Net Present Value (NPV)

As you learned in the present value section, in order for you to compare the value of cash you receive or payout in the future, you need to convert those into a present value by discounting (taking out) all the compound interest effect so they become apple-to-apple, or comparable form. For example, you receiving $100 today and you receiving $100 5 years later aren’t comparable because they are on a different time horizon. So, you discounted $100 in Year 5 to its present value and derived $86.3. While the former (receive $100 today) remains as $100, because it’s already at the present value, the latter ($100 in Year 5) becomes $86.3. And now you know you are better off receiving $100 today rather than the same amount but 5 years later.

(If you don’t know what’s going on here, I strongly recommend you visit the present value section)

Now. You might wonder “what if you have more complex cash flow? If you have different cash flow with different amount and timing of cash receipt and cash payments, how can I evaluate and compare them?” This is where the Net Present Value, or NPV, kicks in.

“Net Present Value is the sum of discounted cash flows (=present values of future cash flow)”

As the name “net present value” suggests, all you need to do is simply (1) discount each years cash flow to present value and (2) add them all. The result will be the present value of all future cash flow combined.

Let’s see how it works.

Here are 2 cash flows: Cash Flow A and Cash Flow B.

Which cash flow do you think is beneficial for you? At a glance, Cash Flow A seems better off because if you add them all (add all cash receipt and subtract all cash payments), you end up with $282, while with Cash Flow B, you will have $268. The more, the better, right?

Well, not really. Why? If you thought Cash Flow A is worth $282 and Cash Flow B $268, you have totally ignored the time value of money concept, where compound interest effect affects the value of cash over time. For you to actually understand the value of each cash flow, you need to “discount” such effect of time and convert the cash flow to present values, make them apple-to-apple.

Let’s assume your discount rate is 5%. Then you need to discount cash flow of each year to the present value. Then, you add them all:

Do you see what happened here? While the simple addition of all cash flow resulted in $282 for Cash Flow A and $268 for Cash Flow B, the sum of the discounted cash flow (=sum of present values) for Cash Flow B ended up higher at $245, compared to Cash Flow A with $236. This indicates that given the timing of cash receipts and cash payments, Cash Flow B will end up more valuable than Cash Flow A. This is what the DCF does for you.

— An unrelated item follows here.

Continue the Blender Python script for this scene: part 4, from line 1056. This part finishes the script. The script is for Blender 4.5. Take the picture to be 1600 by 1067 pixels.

Now, this “sum of discounted cash flow”, or $236 for Cash Flow A and $24 for Cash Flow B, is called the Net Present Value. It’s, again, the net (=sum) of present values.

In this example, I’ve used the same time duration for both cash flow: 5 years. But, remember that NPV can even be calculated for different cash flow with different time range: You can compare one cash flow with 3 years duration and one with 10 years. Regardless of the time range, what NPV does remains the same: sums the present value of future cash flow, always making the outcome an apple-to-apple basis.

Below are another examples, but this time with 3% discount rate:

See?

Like I mentioned previously, NPV is the value of all the future cash flow. That means, if the NPV is positive, it indicates that the cash flow is profitable. When the NPV is negative, then the cash flow is not profitable.

Now, there’s one caveat: You should use the same discount rate when trying to compare different cash flows. If you use different discount rate for each cash flow, then the result is not truly an apple-to-apple. Yes, there could be cases where you need to analyze with different discount rate. Under such circumstance, make sure you write a footnote indicating so, otherwise it’ll be a misrepresentation.

This NPV exercise is quite fun. For you to get used to it, you should create your own cash flow with random numbers and see what NPV you can get. You should also try how the outcome changes if you change the discount rate. Because through the discounting, you are taking away the effect of compound interest effect. That means, if the discount rate becomes larger, you are taking away more compound interest effect, so the NPV will be smaller. By the same token, if the discount rate is smaller, you will have a larger NPV. Try it.

I hope now you have a good understanding of how NPV works.